One line that truly stuck with me was: "He wouldn't exist if I had thine through a the pain and grief." I feel this line, as well as several others suggest the theme: everything you go through brings you to where you are today. Another notable theme was that of second chances.  

If you want a sweet love story with a real life conflict that the characters must overcome, this novel is a good one for you. 

In fact, I plan to buy a few more of her novels in the near future. 

Thursday, May 9, 2013

Review: Ladder of Years

Ladder if Years by Anne Tyler

This book was a lot of fun! As usual with AnneTyler it was an overly ordinary story with not big moments of excitement. No more than in any other normal life that is.  

The characters were fresh and fun. I enjoyed all the quirky traits of Tyler's characters. 

This book revolved around one year in the life Delia Grinstead: wife, mother, sister, and daughter in law. 

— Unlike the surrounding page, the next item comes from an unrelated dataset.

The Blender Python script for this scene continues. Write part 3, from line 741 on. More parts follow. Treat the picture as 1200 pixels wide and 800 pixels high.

This year for her is a unique one because at the start of the novel her and her family visit the beach for their annual vacation. Then, quite suddenly, Delia decides to leave her family and impulsively and with no plan, hitch a ride out of town and begin her life again. 

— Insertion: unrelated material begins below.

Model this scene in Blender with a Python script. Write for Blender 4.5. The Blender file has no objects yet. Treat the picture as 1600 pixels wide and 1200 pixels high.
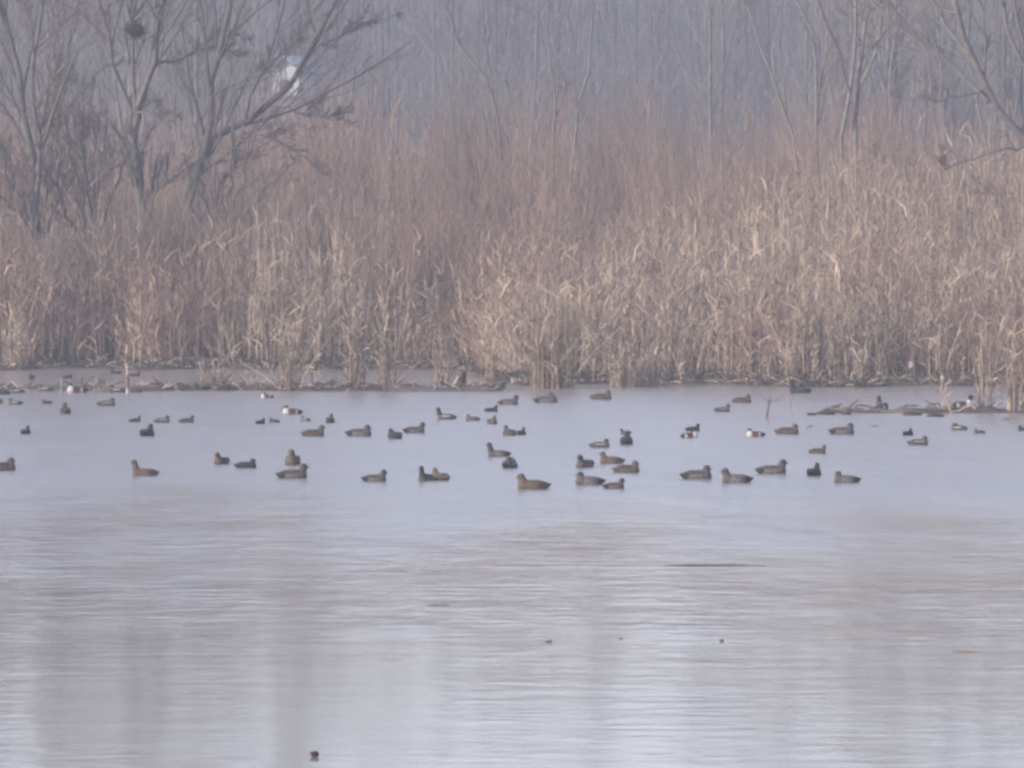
import bpy, math
import numpy as np
from mathutils import Vector
C = bpy.context.scene
rng = np.random.default_rng(11)
PI = math.pi

# ------------------------------------------------------------------ camera, sky, sun, exposure
F_PX, H, HOR = 10800.0, 3.84, 330.0
TH = math.atan((600 - HOR) / F_PX)
cd = bpy.data.cameras.new("camera"); cam = bpy.data.objects.new("camera", cd); C.collection.objects.link(cam)
cd.sensor_width = 36; cd.lens = F_PX / 1600 * 36; cd.clip_start = 1; cd.clip_end = 6000
cam.location = (0, 0, H); cam.rotation_euler = (PI / 2 - TH, 0, 0)
C.camera = cam
SUN_EL, SUN_AZ = math.radians(28), math.radians(238)      # azimuth clockwise from +Y: low on the left
w = bpy.data.worlds.new("World"); C.world = w; w.use_nodes = True
nt = w.node_tree
bg = nt.nodes["Background"]; sky = nt.nodes.new("ShaderNodeTexSky")
sky.sky_type = 'NISHITA'; sky.sun_disc = False; sky.sun_elevation = SUN_EL; sky.sun_rotation = SUN_AZ
sky.air_density = 1.0; sky.dust_density = 1.0; sky.ozone_density = 2.5
tn = nt.nodes.new("ShaderNodeVectorMath"); tn.operation = 'MULTIPLY'; tn.inputs[1].default_value = (1.21, .97, .95)   # milky winter air: a little less green
nt.links.new(sky.outputs[0], tn.inputs[0]); nt.links.new(tn.outputs[0], bg.inputs[0]); bg.inputs[1].default_value = 0.15
sd = bpy.data.lights.new("sun", 'SUN'); sd.energy = 2.8; sd.angle = math.radians(2); sd.color = (1, .93, .84)
so = bpy.data.objects.new("sun", sd); C.collection.objects.link(so)
sv = Vector((math.sin(SUN_AZ) * math.cos(SUN_EL), math.cos(SUN_AZ) * math.cos(SUN_EL), math.sin(SUN_EL)))
so.rotation_euler = sv.to_track_quat('Z', 'Y').to_euler(); so.location = sv * 60
C.view_settings.view_transform = 'Standard'; C.view_settings.look = 'None'
C.view_settings.exposure = 1.27; C.view_settings.gamma = 1
C.render.engine = 'CYCLES'
C.cycles.filter_width = 2.9
C.cycles.max_bounces = 5; C.cycles.diffuse_bounces = 2; C.cycles.glossy_bounces = 2
C.cycles.volume_bounces = 0; C.cycles.sample_clamp_indirect = 4
C.cycles.use_adaptive_sampling = True; C.cycles.adaptive_threshold = 0.02
C.cycles.use_denoising = True

HAZE_DENSITY = 0.0017
HAZE_COLOR = (.378, .41, .47)

# ------------------------------------------------------------------ helpers
def at(px, py, Y):
    "world point at depth Y seen at this pixel of the 1600x1200 photograph"
    a, b = (px - 800) / F_PX, (600 - py) / F_PX
    d = np.array([a, math.cos(TH) + b * math.sin(TH), -math.sin(TH) + b * math.cos(TH)])
    return np.array([0, 0, H]) + d * (Y / d[1])
def on_z(px, py, z=0.0):
    a, b = (px - 800) / F_PX, (600 - py) / F_PX
    d = np.array([a, math.cos(TH) + b * math.sin(TH), -math.sin(TH) + b * math.cos(TH)])
    return np.array([0, 0, H]) + d * ((z - H) / d[2])
def tag(o, label=None, cat=None, group=None, kind=None):
    if label: o['label'] = label
    if cat: o['category'] = cat
    if group: o['group'] = group
    if kind: o['kind'] = kind
    return o
def empty(name, loc, rz=0):
    o = bpy.data.objects.new(name, None); C.collection.objects.link(o); o.location = loc; o.rotation_euler = (0, 0, rz)
    o.empty_display_size = .2
    return o
def mat(name, rough=.9, noise=None, spec=.2, attr=True, color=(.5, .5, .5)):
    m = bpy.data.materials.new(name); m.use_nodes = True; n = m.node_tree; b = n.nodes['Principled BSDF']
    b.inputs['Roughness'].default_value = rough; b.inputs['Specular IOR Level'].default_value = spec
    if attr:
        a = n.nodes.new('ShaderNodeAttribute'); a.attribute_name = 'Col'; src = a.outputs['Color']
    else:
        r = n.nodes.new('ShaderNodeRGB'); r.outputs[0].default_value = (*color, 1); src = r.outputs[0]
    if noise:
        sc, lo, hi = noise
        tc = n.nodes.new('ShaderNodeTexCoord'); tx = n.nodes.new('ShaderNodeTexNoise'); tx.inputs['Scale'].default_value = sc
        tx.inputs['Detail'].default_value = 4
        n.links.new(tc.outputs['Object'], tx.inputs['Vector'])
        mr = n.nodes.new('ShaderNodeMapRange'); mr.inputs[1].default_value = .3; mr.inputs[2].default_value = .7
        mr.inputs[3].default_value = lo; mr.inputs[4].default_value = hi
        n.links.new(tx.outputs['Fac'], mr.inputs[0])
        mx = n.nodes.new('ShaderNodeVectorMath'); mx.operation = 'SCALE'
        n.links.new(src, mx.inputs[0]); n.links.new(mr.outputs[0], mx.inputs['Scale']); src = mx.outputs[0]
    n.links.new(src, b.inputs['Base Color'])
    return m
class MB:
    "collects many tubes and blades, built as ONE mesh"
    def __init__(s): s.v = []; s.f = []; s.c = []; s.n = 0
    def raw(s, V, Fq, Cc):
        V = np.asarray(V, float); Fq = np.asarray(Fq, int)
        s.v.append(V); s.f.append(Fq + s.n); s.c.append(np.broadcast_to(np.asarray(Cc, float), (len(V), 3))); s.n += len(V)
    def tubes(s, P, R, sides=3, col=(.3, .3, .3), seed_az=None):
        P = np.asarray(P, float); N, K, _ = P.shape; R = np.broadcast_to(np.asarray(R, float), (N, K))
        T = np.gradient(P, axis=1); T /= np.linalg.norm(T, axis=2, keepdims=True) + 1e-9
        az = rng.uniform(0, PI, N) if seed_az is None else seed_az
        mean = np.abs((P[:, -1] - P[:, 0])); vert = mean[:, 2] > np.hypot(mean[:, 0], mean[:, 1]) * .5
        ref = np.where(vert[:, None], np.stack([np.cos(az), np.sin(az), np.zeros(N)], 1),
                       np.stack([.3 * np.cos(az), .3 * np.sin(az), np.ones(N)], 1))
        U = np.cross(T, ref[:, None, :]); U /= np.linalg.norm(U, axis=2, keepdims=True) + 1e-9
        W = np.cross(T, U)
        col = np.asarray(col, float)
        col = np.broadcast_to(col, (N, 3)) if col.ndim < 3 else col
        base = (np.arange(N) * K)[:, None] * sides + (np.arange(K - 1))[None, :] * sides
        if sides == 2:
            V = np.stack([P + U * R[..., None], P - U * R[..., None]], 2).reshape(-1, 3)
            b = base.reshape(-1); Fq = np.stack([b, b + 1, b + 3, b + 2], 1)
        else:
            a = np.arange(sides) * 2 * PI / sides
            V = (P[:, :, None] + (U[:, :, None] * np.cos(a)[None, None, :, None] + W[:, :, None] * np.sin(a)[None, None, :, None]) * R[:, :, None, None]).reshape(-1, 3)
            k = np.arange(sides); k2 = (k + 1) % sides
            b = base.reshape(-1, 1); Fq = np.stack([b + k, b + k2, b + k2 + sides, b + k + sides], 2).reshape(-1, 4)
        if col.ndim == 3: cc = np.repeat(col.reshape(-1, 3), sides, 0)
        else: cc = np.repeat(col, K * sides, 0)
        s.raw(V, Fq, cc)
    def box(s, lo, hi, col):
        lo = np.asarray(lo, float); hi = np.asarray(hi, float)
        V = np.array([[x, y, z] for z in (lo[2], hi[2]) for y in (lo[1], hi[1]) for x in (lo[0], hi[0])])
        s.raw(V, [[0, 2, 3, 1], [4, 5, 7, 6], [0, 1, 5, 4], [2, 6, 7, 3], [0, 4, 6, 2], [1, 3, 7, 5]], col)
    def build(s, name, material, parent=None, smooth=False, loc=None):
        V = np.concatenate(s.v); Fq = np.concatenate(s.f); Cc = np.concatenate(s.c)
        if loc is not None: V = V - np.asarray(loc)
        me = bpy.data.meshes.new(name)
        me.vertices.add(len(V)); me.vertices.foreach_set('co', V.ravel().astype(np.float32))
        me.loops.add(Fq.size); me.loops.foreach_set('vertex_index', Fq.ravel().astype(np.int32))
        me.polygons.add(len(Fq)); me.polygons.foreach_set('loop_start', (np.arange(len(Fq)) * 4).astype(np.int32))
        me.polygons.foreach_set('loop_total', np.full(len(Fq), 4, np.int32))
        at_ = me.color_attributes.new('Col', 'FLOAT_COLOR', 'POINT')
        at_.data.foreach_set('color', np.concatenate([Cc, np.ones((len(Cc), 1))], 1).ravel().astype(np.float32))
        me.update(); me.validate()
        if smooth: me.polygons.foreach_set('use_smooth', np.ones(len(me.polygons), bool))
        me.materials.append(material)
        o = bpy.data.objects.new(name, me); C.collection.objects.link(o)
        if parent: o.parent = parent
        if loc is not None and parent is None: o.location = loc
        return o
def vnoise(x, y, seed=0):
    "smooth value noise, vectorised"
    x = np.asarray(x, float); y = np.asarray(y, float)
    xi = np.floor(x).astype(int); yi = np.floor(y).astype(int); fx = x - xi; fy = y - yi
    fx = fx * fx * (3 - 2 * fx); fy = fy * fy * (3 - 2 * fy)
    def h(a, b):
        n = (a * 374761393 + b * 668265263 + seed * 1442695041) & 0xffffffff
        n = ((n ^ (n >> 13)) * 1274126177) & 0xffffffff
        return ((n ^ (n >> 16)) & 0xffff) / 65535.0
    return (h(xi, yi) * (1 - fx) + h(xi + 1, yi) * fx) * (1 - fy) + (h(xi, yi + 1) * (1 - fx) + h(xi + 1, yi + 1) * fx) * fy
def sstep(a, b, x): t = np.clip((np.asarray(x, float) - a) / (b - a), 0, 1); return t * t * (3 - 2 * t)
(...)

That's all. Just simply rent an app attempt, buy a few new dresses and get a job. 

The novel tells of her day to day life as her new self and her journey back home. 

So ordinary yet so unique and interesting.

She is by far one of my favorite authors. 

Sunday, May 5, 2013

Review: Wife in Name Only

Wife in Name Only by Hayson Manning

I have just finished this book a few hours ago and instead of writing the review immediately I instead chose to listen to the entire soundtrack to Mamma Mia. Maybe twice.

Thank you Manning for reminding me just how much I adore the music of ABBA.

Anyways. Book review time.

First of all these characters are BOLD. I had no idea anyone could think so sexually until I got to know these characters.

The whole basis for the story is that Zoe and Rory were married and happy until they gradually drafted apart as Rory became more and more engulfed in his work. It's a classic husband and wife problem: man measures his relationship success with how much he can provide and how much career success he has while the wife bases her relationship success on their quality time.

So here they are in a failed marriage where she has run off to an island somewhere and started a honeymoon resort. He's stayed in the big city waiting for her to come home because he fails to see the problem.

Then he comes to her resort to help her with some PR that they both need. And they get stranded alone together.

They were a total mess! The whole book was one big pile of frustration leading up to the ending. "I love you I hate you I love you I hate you." What a mess. Most of us have been there. Ugh I just wanted to shake them both. I guess that made them more believable. If they had patched things up immediately we just wouldn't have a book now would we.

This novel is very sexual. That is not my style so I won't talk much about that. Just know of that's not your thing you've been warned.

It is written from a very different voice than I've ever read. And it's so different than my own. It was very conversationally written and modern. You could get a sound for the way these two quirky characters voices and thought processes. I enjoyed it.

Last but not least, the Mamma Mia/ABBA references. Zoe is always listening to ABBA. She explains that it is her happy music which is a result of her mothers enjoyment of the music which I completely understand. However, I found so many similarities between the musical and this book.

Listening to the title track "Mamma Mia" I kept nodding and saying "yep, yep that fits too". How about the jealous number "Lay All Your Love On Me" that I swear could have been Rory's theme song. And then there's "Honey Honey" which I could imagine being sung by Zoe. I'm sure I could go on and on but I won't. These references most defiantly are what made me most excited about this book.

Over all this was a challenge for me. This fits in the category of books that aren't in my comfort zone. It was overly sexual, spoke in a voice foreign to me and I couldn't completely envision myself in the place of these characters. However I had a great time getting to know them and trying something new bits kind of line when I go out to eat with my in laws who often convince me to try something new that seems weird but turns out to be good after all.

If romance novels are your thing, I recommend this one!

Wednesday, May 1, 2013

Review: Interview With The Vampire

Interview With The Vampire by Anne Rice

Over all I am excited about this series. I am not a fan if Vampires necessarily however I had read Rice's memoir previously and therefore knew what aspects of her personal life were written into the novel both intentional and unintentional.

I would strongly recommend her memoir, "Called Out Of Darkness" as a prequel to this book or for further reading if you are already a fan of her work.

The imagery was so vivid throughout. There was a strong masculine feel as it was written in the first person as an interview of the vampire Louie.

The descriptions are so intense that any scene involving blood made me squirm as if I were really seeing the images. It was not grotesque however though extremely dark. It is a reselling of a damned immortal life, of course it is dark.

There are love interests but none are conventional. The entire sense of gender is obscured as there are sexual and/or Intimate moments between characters of all genders. From reading her memoir first I can see from her personal detachment from gender how this would come so natural to Rice. She wrote it in a way that felt natural as a reader as well.

The entire sense of life and death are different through the lens of an old world vampire. The same is true for the idea f religion. Though I can clearly see the vampires search for a higher power as a predominant theme throughout.

I will admit this book was a bit harder to get into at first but I stuck it out. In the end I enjoyed the story. I have begun to read book number two: The Vampire Lestat which I have found Much more interesting seeing as I now know the story through his partner Louie.

Over all I am impressed with this novel and even more impressed with the idea of all the books as a whole.